» **Your instructions**: Restate word for word the lines that begin the listing and end with the line holding "COL = S.collection".
+ + + + + + +
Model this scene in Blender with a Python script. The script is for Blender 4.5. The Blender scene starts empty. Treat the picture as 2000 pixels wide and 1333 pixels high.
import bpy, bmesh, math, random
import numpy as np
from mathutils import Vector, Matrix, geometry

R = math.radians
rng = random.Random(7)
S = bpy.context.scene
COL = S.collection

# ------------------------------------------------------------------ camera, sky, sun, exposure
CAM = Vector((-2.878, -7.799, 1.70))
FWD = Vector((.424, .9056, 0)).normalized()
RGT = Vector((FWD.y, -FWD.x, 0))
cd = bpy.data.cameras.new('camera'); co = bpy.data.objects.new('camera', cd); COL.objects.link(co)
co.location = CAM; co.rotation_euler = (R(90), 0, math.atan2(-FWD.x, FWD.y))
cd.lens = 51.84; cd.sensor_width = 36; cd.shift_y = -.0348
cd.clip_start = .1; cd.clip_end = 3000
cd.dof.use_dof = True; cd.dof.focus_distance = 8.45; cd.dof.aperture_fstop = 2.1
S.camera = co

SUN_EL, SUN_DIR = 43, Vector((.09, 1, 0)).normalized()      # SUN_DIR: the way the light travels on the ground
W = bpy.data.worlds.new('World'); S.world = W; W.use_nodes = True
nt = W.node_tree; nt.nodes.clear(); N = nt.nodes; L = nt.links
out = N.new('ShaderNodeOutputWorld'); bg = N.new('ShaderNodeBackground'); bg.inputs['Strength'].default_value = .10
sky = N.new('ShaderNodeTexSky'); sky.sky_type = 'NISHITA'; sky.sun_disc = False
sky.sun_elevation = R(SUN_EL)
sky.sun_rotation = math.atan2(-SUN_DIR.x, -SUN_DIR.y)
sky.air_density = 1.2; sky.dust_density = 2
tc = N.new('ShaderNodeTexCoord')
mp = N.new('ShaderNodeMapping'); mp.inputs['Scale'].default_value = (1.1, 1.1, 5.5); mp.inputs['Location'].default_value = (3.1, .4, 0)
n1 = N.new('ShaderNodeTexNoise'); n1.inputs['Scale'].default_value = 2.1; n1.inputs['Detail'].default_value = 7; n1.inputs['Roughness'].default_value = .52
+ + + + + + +
» **Right answer**:
Model this scene in Blender with a Python script. The script is for Blender 4.5. The Blender scene starts empty. Treat the picture as 2000 pixels wide and 1333 pixels high.
import bpy, bmesh, math, random
import numpy as np
from mathutils import Vector, Matrix, geometry

R = math.radians
rng = random.Random(7)
S = bpy.context.scene
COL = S.collection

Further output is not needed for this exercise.